Film całkiem przyjemny, można go śmiało właczyć w taki sobotni wieczór i pooglądać z dziewczyną :P. Było kilka absurdów, np. nasza gwiazda rocka', nie zapytała tej dziewczyny (swoją drogą bardzo ładnej) skąd się wzięła na wyspie. Mówię o tej brunetce.
Ale tak jak już mówiłem, godziwa komedyjka w sam raz na miłe chwile spędzone z partnerką/em. Muzyka też znośna, takze 7/10 będzie git
W sobotę niestety nie miałam mozliwości obejrzeć go w TV, ale planuję go "przeswietlić" w niedługim czasie
zdecydowanie całkiem fajny film
jak czytałam o jego fabule, przed obejrzeniem, to wiedziałam, że nie można się spodziewać cudów po tym filmie, ale mimo wszystko był fajną rozrywką i przyjemnie się go oglądało :)

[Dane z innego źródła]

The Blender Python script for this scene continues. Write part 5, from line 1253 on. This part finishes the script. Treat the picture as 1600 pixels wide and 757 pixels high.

Ot, taka całkiem przyjemna komedyjka, jak juz wcześniej pisałem. Fajniej by się oglądało we dwoje, no ale niestety, obecnie jestem sam. A jeżeli to się zmieni, to niewykluczone, że powrócę do tej pozycji. Całkiem łatwe, nie trzeba zbytnio myśleć, a ma na końcu smaczek" romantyczny.